99 HOMES movie poster | ©2015 Broad Green Pictures

99 HOMES movie poster | ©2015 Broad Green Pictures

MPAA Rating: R
Stars:
Andrew Garfield, Michael Shannon, Laura Dern, Noah Lomax
Writers:
Ramin Bahrani and Amir Naderi and Bahareh Azimi
Director:
Ramin Bahrani
Distributor:
Broad Green Pictures
Release Date:
September 25, 2015

By now, it is widely accepted that one of the reasons for the 2008 U.S. economic recession was predatory lending practices by banks. One of the ugliest results of this was people getting turned out of their homes, often with no warning and sometimes when the house in question was the only one the residents had ever known.

99 HOMES takes this as a premise and turns it into a dramatic narrative. We have a good idea of where this is all going in the broad strokes, but that doesn’t stop the movie from eliciting strong emotions.

We’re in 2010 Florida, where construction worker/electrician and single dad Dennis Nash (Andrew Garfield) is having a tough time providing for himself and his young son Connor (Noah Lomax). Then Dennis and his mother Lynn (Laura Dern) are thrown out of the house where Dennis was born for being late with bank payments. They are given ten minutes to gather up any important belongings, then escorted out the door by sheriff’s deputies under the direction of realtor Rick Carver (Michael Shannon), who handles foreclosures for the banks.

Director Ramin Bahrani and his co-writers Amir Naderi and Bahareh Azimi do a great job of creating the combined confusion, panic, humiliation and fury that go with the action. Carver’s practiced, faux-sympathetic manner makes him a clear villain. We never find out anything about him that surprises us, but he does deepen after this initial impression.

Dennis is another story, a man who is sympathetic to his neighbors and who can barely believe or accept what’s happened. Lynn is more accustomed to the vagaries of fate, but Dennis keeps trying to figure out how to get the house back. It turns out that most of the few paying construction jobs in the area come from Carver’s real estate company, and Dennis’ willingness to get his hands dirty (literally) appeals to the boss. Soon Carver gives Dennis a real job, with real money, and real moral dilemmas.
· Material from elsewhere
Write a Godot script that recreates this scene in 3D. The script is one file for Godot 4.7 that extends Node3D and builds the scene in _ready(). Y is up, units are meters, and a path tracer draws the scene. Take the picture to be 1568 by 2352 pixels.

Here’s where we have to suspend some disbelief. Would a person as canny as Carver really take on someone as essentially decent as Dennis seems to be? The filmmakers want to make the point that Carver believes money is the ultimate motivator for everyone, but as a longtime manipulator, he has to know that different people have different keys. Lucifer may be all about corrupting the innocent, but since Carver is a mere mortal who is acutely aware of what he has to lose, his pressuring Dennis into collusion when there are other options seems less like confidence and more like a mixture of compulsive bullying and brinksmanship. Then again, perhaps this is what we’re meant to infer.

Garfield is a very sympathetic presence, which makes us root for Dennis to do the right thing; we never hate him, even when his actions are appalling. Shannon conveys the surety of a man who believes the kill-or-be-kill doctrine justifies everything. The script investigates this to a degree, making Carver a frightening man because there’s no reasoning with him – he feels his own survival is at stake with each action he takes. Dern looks too young to be Garfield’s mom (there’s only a sixteen-year age difference between the two performers), but brings a wealth of concern and warmth to her character. Lomax is natural as a kid who understandably just wants some stability.

99 HOMES isn’t a thriller in the conventional sense. Although there’s an undercurrent of violence throughout, people aren’t stalking each other or trying to out-maneuver one another. Instead, we wonder how far Dennis’ descent will and can go, and the journey is intense. Those unfamiliar with the home-loan industry (most of the audience) may also learn a few things about what the banks get out of foreclosures, some of the shenanigans that unscrupulous realtors can engage in, and perhaps how to guard against the disasters depicted in the film. As a movie with some lessons for us, 99 HOMES may not be the most transcendent, but it is practical, useful and fairly disturbing.